According to SSE the scale of the project bridges the gap between the various laboratory-scale trials that are under way and the larger-scale projects envisaged by the UK government. SSE is also involved in a number of other initiatives to transform the environmental impact of coal in power generation.
In addition to the outlined government plan, SSE said it believes that no coal-fired generation plant without full carbon dioxide abatement should remain operational beyond 2030. Scottish and Southern Energy, Chief Executive Ian Marchant commented on the company’s coal-power strategy going forward: "Most people agree that the UK's current portfolio of coal-fired power stations still have a crucial role to play in keeping the country's lights on, but that role will have to alter if climate change targets are to be met ... The development of the UK's largest carbon capture demonstration plant at Ferrybridge will be a major step forward in realising the undoubted potential of CCS technology.”
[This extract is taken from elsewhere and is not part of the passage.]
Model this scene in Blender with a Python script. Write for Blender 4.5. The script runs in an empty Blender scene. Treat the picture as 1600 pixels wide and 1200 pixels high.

Scottish and Southern Energy also released its H1 interim results this morning which revealed a 6% increase in the interim dividend, following the period’s increased profit growth which rose to £410 million compared to £302 million in 2008. In the first half, earnings per share also increased considerably to 34.2p from 26.3p in 2008.
According to SSE the increased profit was the result of increased power generation, an increase in the number of electricity and gas customers and the ‘restoration of greater balance’ between the cost of procured energy and the cost of the energy supplied to customers.
SSS said that the improved level of power generation was due to a number of operational developments during the period. Such as the newly restored, un-restricted running hours at the Fiddler's Ferry and Ferrybridge power stations, following the installation of flue gas desulphurisation (FGD) equipment. The Medway power station’s return to service after a prolonged and unplanned outage and a 31% increase in renewable energy output across SSE's hydro electric schemes, wind farms and its dedicated biomass plant.
In his accompanying statement SSE Chairman Lord Smith of Kelvin, however added context to the ‘encouraging’ results by emphasising the fact the comparatives flatter against ‘unusual and exceptional circumstances’ in 2008. According to Lord Smith of Kelvin, adjusted profit is still substantially lower than in 2007 and 2006.
Lord Kelvin of Smith also commented on the company’s progress through its investment program: "We are now more than 18 months into our five-year, £6.7 billion programme of investment in electricity generation, energy networks and gas storage. While the last six months have again demonstrated the short-term complexities and challenges involved in investment on such a scale, the long-term value of the assets this programme is delivering is not in doubt.”